Meitzner takes it a step further: Get the kids onto the field having fun, so they will want to come back.

“Maybe between games each evening, we have a home run derby between a representative of each of the teams playing that night,” he said. “Get the kids in the outfield with their gloves, shagging the balls like they do at the All-Star Game.”

Feature top teams

There’s some early discussion to make sure NBC fans can get a look each year at some of the tourney’s historically dominant teams – and the crowds those teams can deliver.
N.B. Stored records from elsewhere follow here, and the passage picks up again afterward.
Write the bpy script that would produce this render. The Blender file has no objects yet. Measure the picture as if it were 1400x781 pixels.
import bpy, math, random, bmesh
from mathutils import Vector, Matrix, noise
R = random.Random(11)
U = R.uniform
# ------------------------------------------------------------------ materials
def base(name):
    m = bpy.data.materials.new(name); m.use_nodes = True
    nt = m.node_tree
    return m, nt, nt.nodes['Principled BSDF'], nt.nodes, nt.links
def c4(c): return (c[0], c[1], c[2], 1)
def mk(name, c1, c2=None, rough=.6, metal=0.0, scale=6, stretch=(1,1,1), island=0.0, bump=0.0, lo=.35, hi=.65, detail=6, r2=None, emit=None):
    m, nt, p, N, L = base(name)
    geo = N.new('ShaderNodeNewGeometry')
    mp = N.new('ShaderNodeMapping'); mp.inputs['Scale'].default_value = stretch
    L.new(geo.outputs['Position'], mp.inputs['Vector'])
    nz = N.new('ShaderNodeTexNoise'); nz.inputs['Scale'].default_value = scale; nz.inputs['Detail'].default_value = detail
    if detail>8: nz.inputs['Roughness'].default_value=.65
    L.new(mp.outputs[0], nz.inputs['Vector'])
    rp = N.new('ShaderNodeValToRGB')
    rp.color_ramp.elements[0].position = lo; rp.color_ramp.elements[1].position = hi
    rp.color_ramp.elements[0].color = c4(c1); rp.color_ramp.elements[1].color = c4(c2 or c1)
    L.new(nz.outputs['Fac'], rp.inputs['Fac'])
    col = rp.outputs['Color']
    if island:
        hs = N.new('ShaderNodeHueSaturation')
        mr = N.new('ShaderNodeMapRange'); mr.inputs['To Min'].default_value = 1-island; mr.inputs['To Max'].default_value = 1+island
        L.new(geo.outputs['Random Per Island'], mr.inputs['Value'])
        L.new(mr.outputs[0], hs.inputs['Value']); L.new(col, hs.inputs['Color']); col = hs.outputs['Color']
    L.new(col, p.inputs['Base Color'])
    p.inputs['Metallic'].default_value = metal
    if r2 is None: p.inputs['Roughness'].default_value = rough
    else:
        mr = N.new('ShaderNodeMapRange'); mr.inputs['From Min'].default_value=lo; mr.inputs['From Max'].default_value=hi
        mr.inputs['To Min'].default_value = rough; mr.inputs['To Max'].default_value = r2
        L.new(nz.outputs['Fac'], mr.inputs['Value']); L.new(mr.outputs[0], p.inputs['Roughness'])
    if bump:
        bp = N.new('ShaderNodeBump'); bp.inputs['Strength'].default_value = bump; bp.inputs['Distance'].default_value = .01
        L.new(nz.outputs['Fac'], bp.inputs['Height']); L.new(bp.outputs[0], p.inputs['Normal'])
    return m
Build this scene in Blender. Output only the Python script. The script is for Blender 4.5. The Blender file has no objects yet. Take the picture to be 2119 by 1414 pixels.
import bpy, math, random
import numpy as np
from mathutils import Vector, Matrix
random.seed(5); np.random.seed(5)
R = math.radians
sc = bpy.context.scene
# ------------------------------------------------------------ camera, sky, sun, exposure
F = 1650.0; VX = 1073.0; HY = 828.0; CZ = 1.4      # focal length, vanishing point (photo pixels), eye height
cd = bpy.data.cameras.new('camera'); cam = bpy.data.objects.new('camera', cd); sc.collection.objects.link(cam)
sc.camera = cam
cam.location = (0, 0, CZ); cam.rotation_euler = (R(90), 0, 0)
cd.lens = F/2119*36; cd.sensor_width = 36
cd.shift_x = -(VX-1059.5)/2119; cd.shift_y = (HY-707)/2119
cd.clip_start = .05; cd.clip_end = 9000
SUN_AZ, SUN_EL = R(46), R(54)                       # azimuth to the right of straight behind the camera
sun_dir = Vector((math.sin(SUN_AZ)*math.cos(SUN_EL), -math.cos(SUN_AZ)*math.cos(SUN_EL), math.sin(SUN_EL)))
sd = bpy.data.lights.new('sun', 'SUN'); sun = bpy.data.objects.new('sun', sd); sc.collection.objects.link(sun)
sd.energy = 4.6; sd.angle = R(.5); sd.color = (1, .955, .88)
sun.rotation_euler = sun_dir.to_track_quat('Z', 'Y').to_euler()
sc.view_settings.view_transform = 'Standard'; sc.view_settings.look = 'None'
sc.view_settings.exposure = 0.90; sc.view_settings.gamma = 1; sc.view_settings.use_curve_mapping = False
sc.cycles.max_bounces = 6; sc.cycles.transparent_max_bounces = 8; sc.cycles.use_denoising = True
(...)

One idea, endorsed by Jayhawk League officials, is a permanent berth for every past NBC champion that’s still active. The list is not very long, again thanks to the economy, but includes the Anchorage Glacier Pilots, Fairbanks Goldpanners, Clarinda A’s, El Dorado Broncos, Liberal BeeJays, Wellington Heat and Kenai Peninsula Oilers.

Another is automatic berths to the top 10 finishers in each tournament, rather than the top two, which is current policy.

“Any more, you never know who’s going to be playing in the 7:30 game,” Schneider said of the evening’s featured game. “It’s just critical at the 5, the 7:30 and the 10 game to have teams on the field that will put people in the ballpark.”

One way to do that is a return to another Dumont custom: the unbracketed tournament, which can tailor matchups and game times to potential fan interest.

“Ray Dumont would be spinning in his grave if he knew the tournament was run on a bracket system,” Kentling said. “Part of the fun of the thing was the reseeding after each round, putting some level of unpredictability in the matchups. Whoever bracketed the thing is just plain wrong.”